Sunday, November 16, 2008

Random Thoughts

  • I often wonder why it is, the older I get, the less often I can keep my thoughts to myself. I had to call the Trade Adjustment people the other day to have them send me more paperwork. The woman I spoke with was an absolute Bitch! Rude, short tempered, and just an all-around discredit to society. So, what do I do? I say to her "Boy, you really aren't very friendly, are you." Big mistake! Never wise to piss off a woman who is solely responsible for making sure you get the paperwork to continue to receive unemployment funds and school tuition. If I don't receive anything by Wednesday, I'm going to call back and ask to speak with someone in charge.

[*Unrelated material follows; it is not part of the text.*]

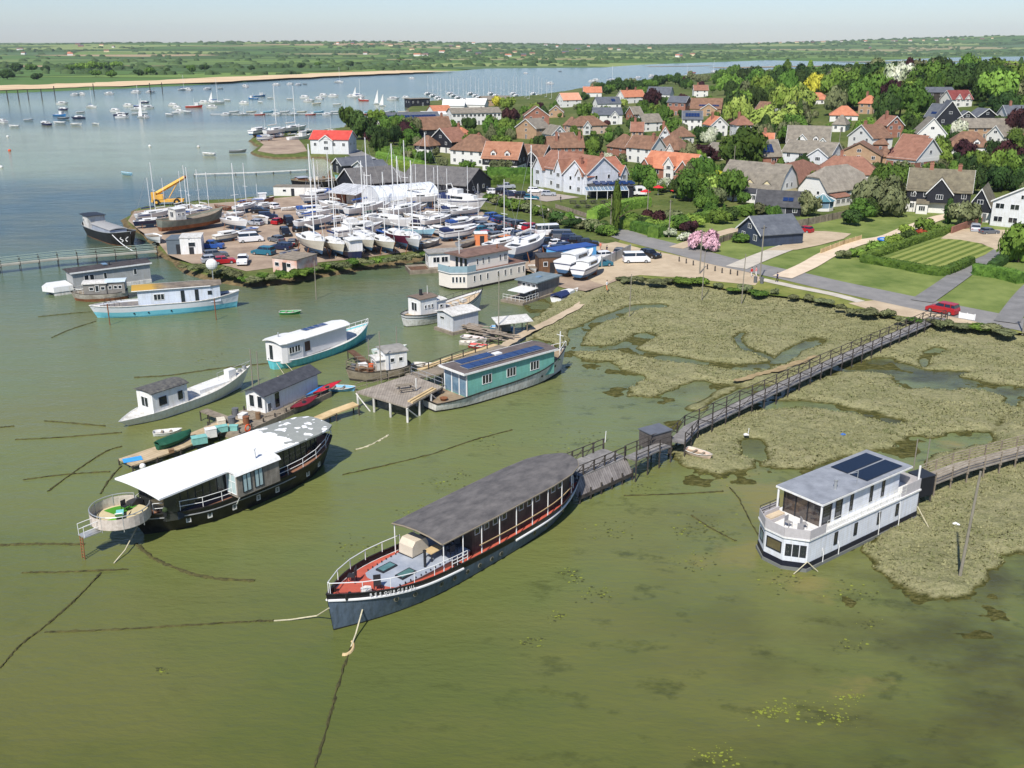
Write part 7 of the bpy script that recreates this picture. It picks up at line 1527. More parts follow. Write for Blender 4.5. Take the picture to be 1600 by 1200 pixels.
RA=math.atan2((P(1131,409)-P(1075,394)).y,(P(1131,409)-P(1075,394)).x);R2=math.atan2((P(1500,490)-P(1440,478)).y,(P(1500,490)-P(1440,478)).x)
car(1472,489,R2+math.pi,'suv','red','dark red car driving along the road near the start of the long boardwalk')
car(1256,363,RA+math.pi+.25,'hatch','red','red hatchback on the gravel court behind the navy garage')
car(994,410,.1,'van','white','white van parked on the sandy lot beside the road');car(1016,402,RA+.1,'estate','black','black estate car parked just behind the white sandy lot van')
car(1523,361,1.2,'suv','silver','silver large car on the gravel before the modern white house');car(1545,366,.2,'hatch','grey','grey car beside the silver one before the modern white house')
car(583,255,-.9,'suv','white','white car driving on the road near the red roofed stilted hut');car(594,280,.1,'van','white','white van at the roadside near the small black boat sheds')
a1=RA+math.pi/2+.15
for i,(px,py,k,c)in enumerate(((771,343,'suv','blue'),(780,346,'hatch','blue'),(788,348,'estate','navy'),(797,351,'hatch','grey'),(806,353,'estate','grey'),(815,356,'suv','black'),(823,358,'hatch','white'),(831,360,'suv','red'),(841,363,'hatch','silver'))):car(px,py,a1,k,c)
car(857,368,.25,'minibus','white','long white minibus in the row along the hedge');
for px,py,k,c in((872,371,'hatch','black'),(882,374,'van','grey'),(893,378,'suv','navy'),(905,382,'suv','black'),(918,384,'estate','black')):car(px,py,a1-.7,k,c)
for px,py,k,c in((744,362,'hatch','silver'),(753,365,'suv','teal'),(762,370,'hatch','red'),(771,372,'estate','black'),(779,374,'suv','grey'),(792,380,'suv','orange'),(803,384,'hatch','white'),(815,384,'estate','navy'),(828,385,'hatch','silver'),(838,388,'estate','navy')):car(px,py,a1,k,c)
for px,py,k,c in((858,395,'hatch','white'),(866,399,'estate','black'),(876,396,'suv','navy'),(884,401,'estate','grey'),(895,404,'suv','black'),(904,408,'hatch','white'),(915,406,'estate','navy'),(924,405,'suv','black'),(934,411,'hatch','silver'),(948,404,'estate','white'),(940,416,'hatch','teal')):car(px,py,a1-.35,k,c)
for px,py,k,c,a in((742,298,'suv','white',.1),(760,299,'estate','grey',.1),(772,303,'hatch','white',.2),(786,303,'suv','black',.2),(798,307,'estate','navy',.1),(805,306,'hatch','white',.2),(818,309,'suv','black',.1),(830,312,'hatch','teal',.1),(791,295,'pickup','silver',.2),(837,301,'estate','white',-.1),(857,306,'hatch','silver',-.1)):car(px,py,a,k,c)
car(330,389,.0,'pickup','blue','bright blue pickup truck beside the big old wooden hull');car(337,402,.5,'estate','grey','dark grey estate car behind the red hatchback in the yard');car(332,410,.5,'hatch','silver','silver blue hatchback squeezed beside the red one');car(351,412,.4,'hatch','red','bright red hatchback at the left end of the yard')
car(380,412,-1.4,'pickup','white','white pickup truck with flat bed in the left yard');car(419,342,.3,'suv','navy','navy blue large car alone on open yard gravel');car(446,368,-1.2,'suv','black','black large car facing the camera in open yard');car(452,352,-1.2,'van','black','black van with flat cover left of the white yachts')
car(407,333,.1,'estate','black','black estate car beside the navy blue large one');car(735,304,.2,'suv','navy','navy car at the hedge end of the inn car park');car(473,362,.2,'estate','black','black estate car half hidden under the white yachts')
for i in range(15):car(np.interp(i,[0,14],[700,900]),np.interp(i,[0,14],[340,392])+(i%3)*1.5,a1-.2,['hatch','estate','suv'][i%3],['silver','black','white','navy','grey'][i%5])
for px,py,k,c in((432,378,'hatch','grey'),(440,390,'estate','navy'),(398,352,'hatch','silver'),(392,378,'van','white'),(412,398,'suv','teal'),(458,384,'hatch','black'),(425,326,'estate','white'),(436,350,'hatch','red'),(705,352,'suv','black'),(968,398,'hatch','grey')):car(px,py,.4+(px%7)*.4,k,c)
# ---- orange crane
def crane():
 a=G(238,320);t=thing('mobile_crane','old orange yellow mobile crane with raised telescopic boom on the spit','crane',(a.x,a.y,LZ),.15);Y=mat('crane_yellow',S(204,150,50),.6,col2=S(224,176,84),scale=.6);D=M_dframe
 mb=MB();mb.box(0,9.5,-1.3,1.3,.9,1.6);mb.build('chassis',Y,t)
 mb=MB();mb.box(.2,3.6,-1.4,1.4,1.7,3.1);mb.box(.2,1.6,-1.4,-.3,3.1,3.9);mb.build('body',Y,t)
 b=P(292,283,14.0);e=Vector((10.5,1.5,8.2));
 mb=MB();mb.tube([(1.2,.3,3.2),(e.x*.96,e.y,e.z*.96)],.55,4);mb.tube([(e.x*.8,e.y*.85,e.z*.83),(e.x,e.y,e.z)],.42,4,1);mb.build('boom',[Y,M_rust],t);mb=MB();mb.tube([(5.0,.6,1.9),(7.6,1.1,5.9)],.14,6);mb.build('hydraulic_ram',Y,t)
 mb=MB();mb.tube([(e.x,e.y,e.z),(e.x,e.y,5)],.05,4);mb.build('cable',D,t)
 for x in(1.6,7.6):
  for y in(-1.45,1.45):mb=MB();mb.tube([(x,y-.35,.95),(x,y+.35,.95)],.95,14);mb.tube([(x,y-.4,.95),(x,y+.4,.95)],.42,8,1);mb.build('wheel',[mat('tyre',S(30,30,32),.9),Y],t)
crane();[o for o in THINGS if o.name=='mobile_crane'][0].scale=(.84,.84,.84);LM.append((262,300,'orange crane',5))
# ================================================================ BOATS LAID UP AND MOORED
_bp={}
def boat_proto(kd,hc,cover=None):
 t=thing('yacht','x','boat',(0,0,0),0);THINGS.remove(t);hm=mat('hull_'+hc,dict(white=S(216,216,214),cream=S(208,202,184),ltblue=S(150,196,214),navy=S(36,42,78),maroon=S(96,38,58),grey=S(130,134,138),red=S(188,58,50),green=S(48,74,62),wood=S(112,66,44),blue=S(50,120,180))[hc],.4,.05,spec=.5)
 up=0
 if kd in('yacht','moored_yacht'):
  L=9.0;up=1.15 if kd=='yacht' else-.1
  H=Hull(L,2.9,1.15,1.45,1.05,fb=.6,pb=1.8,fs=.3,ps=2,ws=.6,kb=.35,rake=1.1,rakes=.3,z0=-.35,bulw=.02,n=14)
  H.build(t,[('a',-.35,1),('a',.15,0),('r',0,0)],[hm,mat('antifoul',S(60,90,120)if hc in('white','ltblue')else S(90,50,48),.7)]);H.deck(t,M_white)
  walls(t,[(2.6,.95),(4.8,.95),(6.4,.5)],1.05,1.5,M_white);roofmesh(t,[(2.6,.95),(4.8,.95),(6.4,.5)],1.53,.05,.14,M_white,'coachroof')
  for s_ in(1,-1):sidewin(t,3.8,s_*.955,1.3,s_,1.6,.22,fm=M_dframe)
  mb=MB();mb.box(.5,2.5,-.7,.7,1.06,1.1);mb.build('cockpit',M_dframe,t)
  mb=MB();mb.cyl(5.0,0,1.5,12.6,.075,6);mb.tube([(5.0,-.9,6.2),(5.0,.9,6.2)],.04,4);mb.build('mast',M_wrail,t)
  mb=MB();mb.tube([(4.9,0,2.3),(1.4,0,2.2)],.07,5,0);mb.tube([(4.8,0,2.42),(1.6,0,2.32)],.16,6,1);mb.build('boom',[M_metal,cover or M_whiter],t)
  mb=MB();mb.tube([(5,0,12.5),(8.9,0,1.5)],.02,3);mb.tube([(5,0,12.5),(.1,0,1.1)],.02,3);mb.build('stay',M_metal,t)
  mb=MB();mb.tube([(8.7,-.1,1.5),(8.7,-.1,2.0),(7.6,-.55,1.95),(6.6,-.9,1.9)],.02,4);mb.tube([(8.7,.1,1.5),(8.7,.1,2.0),(7.6,.55,1.95),(6.6,.9,1.9)],.02,4);mb.build('pulpit',M_metal,t)
  if kd=='yacht':
   mb=MB();mb.prism([(3.2,-.1),(5.4,-.1),(5.2,.1),(3.3,.1)],-1.05,-.2);mb.build('keel',MAT['antifoul'],t)
   for x in(2.2,6.0):
    for s_ in(1,-1):mb=MB();mb.tube([(x,s_*1.1,.2),(x,s_*1.5,-1.15)],.06,4);mb.build('stand',M_rust,t)
 elif kd in('cruiser','moored_cruiser','flybridge'):
  L=dict(cruiser=8.5,moored_cruiser=8.0,flybridge=13.5)[kd];s=L/8.5;up=1.0 if kd!='moored_cruiser' else-.1
  H=Hull(L,L*.34,1.2*s,1.6*s,1.1*s,fb=.6,pb=2.2,fs=.05,ps=2,ws=.95,kb=.7,rake=1.5*s,z0=-.35,bulw=.03,n=14)
  H.build(t,[('a',-.35,1),('a',.1,0),('r',-.35*s,2),('r',-.2*s,0),('r',0,0)],[hm,mat('antifoul',S(60,90,120),.7),M_navy]);H.deck(t,M_white)
  walls(t,[(L*.2,L*.13),(L*.55,L*.13),(L*.74,L*.06)],1.1*s,1.85*s,M_white);roofmesh(t,[(L*.18,L*.13),(L*.55,L*.12),(L*.68,L*.07)],1.9*s,.06,.15,M_white,'cabin_roof')
  for s_ in(1,-1):sidewin(t,L*.42,s_*(L*.131),1.5*s,s_,L*.26,.36*s,fm=M_dframe)
  if kd=='flybridge':
   walls(t,[(L*.22,L*.1),(L*.42,L*.1)],1.95*s,2.6*s,M_white,'flybridge');mb=MB();mb.tube([(L*.2,-L*.1,2.5*s),(L*.17,-L*.08,3.3*s),(L*.17,L*.08,3.3*s),(L*.2,L*.1,2.5*s)],.12,5);mb.build('radar_arch',M_white,t)
  if cover:roofmesh(t,[(L*.0,L*.13),(L*.2,L*.14),(L*.36,L*.12)],1.75*s,.55*s,.25,cover,'canopy')
  if kd!='moored_cruiser':
   for x in(L*.25,L*.65):mb=MB();mb.box(x-.15,x+.15,-.7,.7,-1.0,-.2);mb.build('cradle',M_rust,t)
 elif kd=='open':
  L=5.0;up=.3;H=Hull(L,1.9,.6,.85,.6,fb=.5,pb=1.9,fs=.2,ps=2,ws=.7,kb=.55,rake=.4,z0=-.15,bulw=.2,n=12);H.build(t,[('a',-.15,0),('r',0,0)],[hm]);H.deck(t,cover or M_timber);mb=MB();mb.box(1.6,1.9,-.8,.8,.45,.5);mb.box(3.0,3.3,-.7,.7,.48,.53);mb.build('thwart',M_timber,t)
 elif kd=='launch':
  L=8.5;up=-.05;H=Hull(L,2.8,.9,1.5,.9,fb=.5,pb=2,fs=.2,ps=2,ws=.6,kb=.6,rake=.7,z0=-.3,bulw=.25,n=14);H.build(t,[('a',-.3,0),('r',-.1,1),('r',0,0)],[hm,M_white]);H.deck(t,M_timber)
  walls(t,[(L*.55,.9),(L*.74,.8)],.7,2.3,M_white,'wheelhouse');roofmesh(t,[(L*.52,1.0),(L*.77,.9)],2.35,.08,.08,M_white,'wheelhouse_roof');mb=MB();mb.cyl(L*.5,0,.8,4.6,.05,5);mb.build('mast',M_wrail,t)
 for ch in COL.objects:
  if ch.parent==t:ch.location.z+=up
 return t
YB=[]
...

  • Being poor has opened my eyes to a whole other side of life that I was unaware of. Sure, I knew it was there, it's hard not to spot the welfare mom with 5 dirty kids fighting over a bag of candy in the check-out line, but I didn't really realize just how dificult it is. I have been so used to a certain lifestyle that it is hard for me to not be able to have and do the things I used to. I've become an expert coupon clipper, quite by accident I must admit. While watching Good Morning America I happened to see a segment on the 'Coupon Mom', a woman who had created a site disigned specifically for people like me, people who want to make their every penny count.
  • I've decided to start making weekly resolutions. Who needs New Year's, you never keep those resolutions anyway. This weeks resolution is to start putting 10% of all our earnings in a savings account and NOT touch it. Harder said then done. I've always had a savings account, but it is my new resolution to start adding to it all the time. Not just when tax time rolls around or we have a few extra bucks for some reason. I happened to see a news segment last week that was geared toward low income families and the programs out there geared toward creating a savings strategy for them. Next weeks resolution is to research and find out what kind of programs my family is qualified for. On the news segment, the woman had a savings account that was actually matched, penny for penny, by the government. Who knows, maybe I qualify for something like that.
  • I really, REALLY hate snow. Unfortunately, I think the snow is here to stay for a while. Even as I sit here, typing this, I look outside and see a veritable blizzard in progress. Ugh!
  • Lastly, I can't believe my little Hannah is going to be one on Wednesday. Has it already been a year?? The time flew by so fast, where did it go? One day she was a tiny little newborn and the next? Six teeth, devilish green eyes, always where she shouldn't be and never where she should....... She's a wild woman in a pink sleeper. I don't think I would have it any other way, either.